YOU are 1 LUCKY sob 'cause that contractor's the ONLY guy i've ever heard that can look underground :yes: he's gonna be expensive ! ! ! however, in his defense, he may've meant piping MIGHT now be silt-clogg'd.

waterproofing is a mis-nomer as current codes only req a 3mil asphalt emulsion to be ( sprayed-rolled-painted ) on the walls ['mite'll be more current],,, its actually dampproofing.

if it were my house, i'd dig down alongside the footers & seal w/sonneborn/tremco/prosoco trowelable coatings,,, the trench drain's to carry excess wtr away from your very fine home,,, google structural repair waterproofing specialists institute - its a pro standards org.

GOTTA GO TO DINNER :thumbup:

there's no wet/dry vac that keeps water out - only capture/manage/direct it when it intrudes,,, see what i mean about our thinking ??? i know what you meant - just trying to get you to change your thought patterns.

handy man88 09-28-2008 08:01 PM

Quote:

Originally Posted by Tally_Lassie (Post 161909)
Yes, basements are pretty scarce here in Florida. The house was built on the side of a hill, so it was out of necessity.

Thanks for all of the ideas. Should we dig down to the footers and seal or just install the french drains? One contactor said any any waterproofing done when then house was built is now gone. If we have the french drain does that make the water proofing not necessary?

We have lived here about two years and this is the first it has happened.

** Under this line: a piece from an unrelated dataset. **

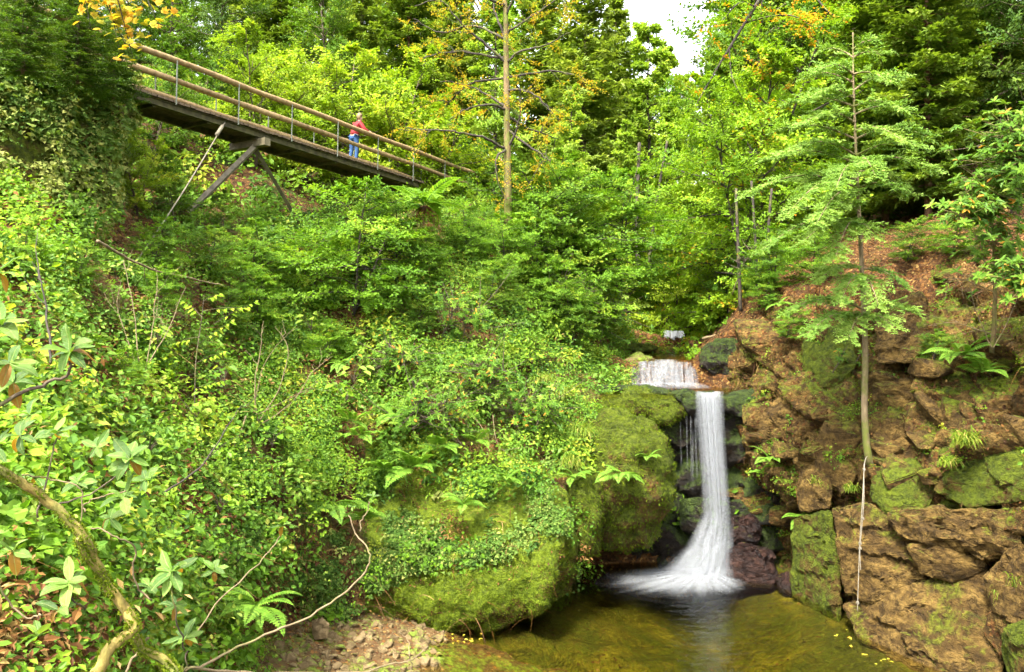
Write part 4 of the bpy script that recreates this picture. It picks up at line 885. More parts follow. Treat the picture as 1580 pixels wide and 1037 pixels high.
for px, d, tp, k, lab in [
    (985, 41, 385, 'shrub_bright', 'bright bush hanging over the left of the upper stream'),
    (1075, 39, 330, 'shrub_bright', 'bright green bush over the middle of the upper stream'),
    (1140, 31, 345, 'shrub_bright', 'bright green bush overhanging the leaf-strewn slab'),
    (1150, 30, 320, 'shrub_mid', 'dark-stemmed bush at the top of the brown bank right of the stream'),
    (1035, 38, 300, 'shrub_bright', 'light bush farther back above the upper stream')]:
    plant(k, 'stream_bush', lab, hz(px, d), tp, group='bushes over the upper stream', cat='shrub')
for i, (px, d) in enumerate([(120, 52), (170, 60), (215, 52), (255, 66), (300, 56), (345, 66), (390, 56), (440, 70), (480, 60), (530, 66), (585, 60), (640, 70), (690, 62), (740, 70), (800, 64), (855, 72), (895, 66), (1110, 60), (1150, 50), (1200, 58), (1255, 66), (1310, 60), (1380, 56), (1450, 62), (1520, 56), (60, 46), (0, 42)]):
    plant('tall_green' if i % 3 else 'spruce', 'far_tree', ('distant tree closing the wood above the left half of the bridge' if px < 420 else 'distant tree closing the wood between person and orange-leaved tree' if px < 760 else 'distant tree closing the wood around the white sky gap' if px < 1170 else 'distant tree closing the dark wood behind the hemlock'), hz(px, d), -150 + 60 * (i % 3) if not 840 < px < 1120 else 60, group='distant trees')
for px, py, d, tp, k, lab in [(1195, 440, 25.5, 345, 'sapling', 'small bush on the brown leaf slope left of the hemlock'), (1255, 425, 25, 350, 'sapling', 'low bush behind the hemlock on the brown leaf slope'), (1400, 400, 24, 330, 'sapling', 'low bush between the bare fir trunks on the leaf slope'), (1470, 390, 22.5, 320, 'sapling', 'small bush left of the big rhododendron'), (1215, 520, 22.6, 470, 'sapling', 'tiny bush on the mossy rock above the tilted block'), (1440, 560, 19, 505, 'sapling', 'tiny round bush left of the blue-green fern'), (1180, 470, 24.8, 420, 'sapling', 'tiny bush at the edge of the brown bank')]:
    plant(k, 'slope_bush', lab, P(px, py, on_surface(px, py, d, .1)), tp, group='bushes on the right slope', cat='shrub', wide=1.3)
# ---- shrubs on the bank
G4 = 'saplings and bushes on the left bank'
for px, py, d, tp, k, w, lab in [
    (212, 330, 20.5, 195, 'shrub_bright', .9, 'light green bush beside the ivy-covered rock below the bridge end'),
    (270, 345, 22, 225, 'shrub_mid', 1.0, 'green bush under the bridge left of its slanting cable'),
    (345, 360, 22.5, 292, 'shrub_mid', 1.0, 'green bush under the bridge right of its slanting cable'),
    (235, 420, 19, 330, 'sapling', 1.2, 'low sapling left of the foot of the slanting cable'),
    (320, 430, 20, 340, 'sapling', 1.2, 'low layered sapling below the bridge support'),
    (545, 480, 22.3, 262, 'sapling', 1.25, 'layered pale green sapling below the person in red'),
    (480, 470, 22.3, 330, 'sapling', 1.1, 'layered sapling left of the pale one below the person'),
    (612, 440, 24, 285, 'sapling', 1.1, 'layered sapling right of the pale one below the person'),
    (720, 400, 25.5, 300, 'sapling', 1.1, 'small sapling left of the foot of the orange-leaved tree'),
    (830, 440, 25.5, 290, 'sapling', 1.2, 'green sapling right of the foot of the orange-leaved tree'),
    (890, 470, 26, 245, 'sapling', 1.25, 'tall bright sapling on the crest of the bank above the cascade'),
    (860, 500, 25, 390, 'sapling', 1.2, 'dark leafy bush low on the bank crest'),
    (912, 500, 28.5, 330, 'sapling', 1.2, 'bushy sapling leaning over the left side of the stream'),
    (885, 530, 26, 430, 'sapling', 1.2, 'glossy low bush left of the upper stream'),
    (410, 440, 22, 335, 'sapling', 1.2, 'low layered sapling under the bridge support beam'), (395, 500, 20.5, 400, 'sapling', 1.2, 'dark low sapling at the head of the gully'), (350, 520, 18.5, 430, 'sapling', 1.1, 'small bush on the left side of the gully'), (660, 430, 24.5, 350, 'sapling', 1.2, 'small bush below the fern with the brown skirt'),
    (780, 430, 25, 330, 'sapling', 1.2, 'bush covering the foot of the orange-leaved tree'), (755, 480, 23.8, 400, 'sapling', 1.2, 'low bush halfway down the centre of the bank'), (950, 450, 30, 255, 'sapling', 1.3, 'tall bright bush just left of the sky gap valley'), (845, 400, 28, 235, 'sapling', 1.2, 'tall bright bush right of the orange-leaved tree'), (640, 520, 22.8, 450, 'sapling', 1.3, 'low round bush above the buttress rhododendrons'), (500, 560, 21, 490, 'sapling', 1.2, 'low bush on the right side of the gully'), (240, 480, 15.5, 405, 'sapling', 1.2, 'low bush below the fallen brown branch'), (120, 440, 12.5, 365, 'sapling', 1.2, 'leafy bush at the foot of the ivy-covered rock'), (30, 430, 10.5, 345, 'sapling', 1.2, 'leafy bush at the left edge below the ivy-covered rock'), (185, 600, 12, 530, 'sapling', 1.2, 'low bush in the middle of the left bank'),
    (925, 495, 33, 390, 'shrub_mid', 1.0, 'green bush on the left border of the upper stream')]:
    plant(k, 'bank_bush', lab, P(px, py, on_surface(px, py, d, .0)), tp, group=G4, cat='shrub', wide=w)

# ---- yew over the ivy rock, yellow maple branch
for px, py, d, h, lab in [(35, 110, 14.5, 1.6, 'dark yew bush on top of the ivy-covered rock, far left'), (120, 125, 16, 1.9, 'dark yew bush hiding the near end of the bridge'), (175, 150, 17.3, 1.5, 'small feathery yew at the right end of the ivy-covered rock')]:
    plant('yew', 'yew_bush', lab, P(px, py, d), None, h, 'yews on the ivy-covered rock', 'shrub', wide=1.1)
plant('shrub_mid', 'leafy_shrub', 'green broadleaf bush at the top left corner', P(-30, 130, 17), -60, cat='shrub')
plant('shrub_mid', 'leafy_shrub', 'green broadleaf bush just left of the yellow maple leaves', P(85, 90, 18.5), -60, cat='shrub')
def maple():
    r = np.random.default_rng(77); o = thing('maple_branch', 'yellow maple leaves hanging in from the top left edge', 'branch')
    tk, lf = MB(), MB(); A, D, T = [], [], []
    for x0, y0, x1, y1 in [(120, -80, 200, 70), (160, -90, 215, 40), (180, -100, 245, 25), (120, -60, 140, 30), (200, -110, 290, 5), (150, -70, 185, 65), (165, -60, 205, 75)]:
        a, b = P(x0, y0, 12.5), P(x1, y1, 12.2 + r.random()); t = np.linspace(0, 1, 8)[:, None]; p = a * (1 - t) + b * t; p[:, 2] -= .15 * (t[:, 0] ** 2); tk.tube(p, np.linspace(.018, .004, 8), 5)
        for i in range(26):
            f = r.uniform(.45, 1.02); q = a * (1 - f) + b * f + r.normal(size=3) * .13; A.append(q)
            az = r.random() * 6.28
            for m in (-1.1, -.55, 0, .55, 1.1): D.append((q, az, m))
            T.append(r.random())
    pos = np.array([q for q, _, _ in D]); n = len(pos); nmv = nrm(np.repeat(r.normal(size=(n // 5, 3)) * .5 + np.array((0, -.6, .7)), 5, 0))
    ax = nrm(np.cross(nmv, np.array((.3, .2, 1.0)))); bx = np.cross(nmv, ax); an = np.array([m for _, _, m in D]) + np.repeat(r.normal(size=n // 5) * .6 - 1.57, 5)
    dr = ax * np.cos(an)[:, None] + bx * np.sin(an)[:, None]; L = np.tile([.085, .11, .13, .11, .085], n // 5)
    put_leaves(lf, pos, dr, nmv, L, L * .5, 'dia', np.repeat(np.array(T), 5))
    tk.obj('twig', M['bark_dark'], o); lf.obj('leaves', M['l_yellow'], o, smooth=False)
maple()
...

I don't want to worry every time we know a storm is coming, but I don't want to waste money either.

During Fay we had no electricity, so we had to borrow a generator to use our wet vac to keep the water out.

Wow, must be a really good friend who let you borrow the generator when the power was out and you were getting rid of water real time.

If your basement is not finished, instead of resealing from the outside, you can have all the cracks filled with epoxy and then make sure the grade outside is right.

The french drain/sump pump will take you a long way in keeping your basement dry.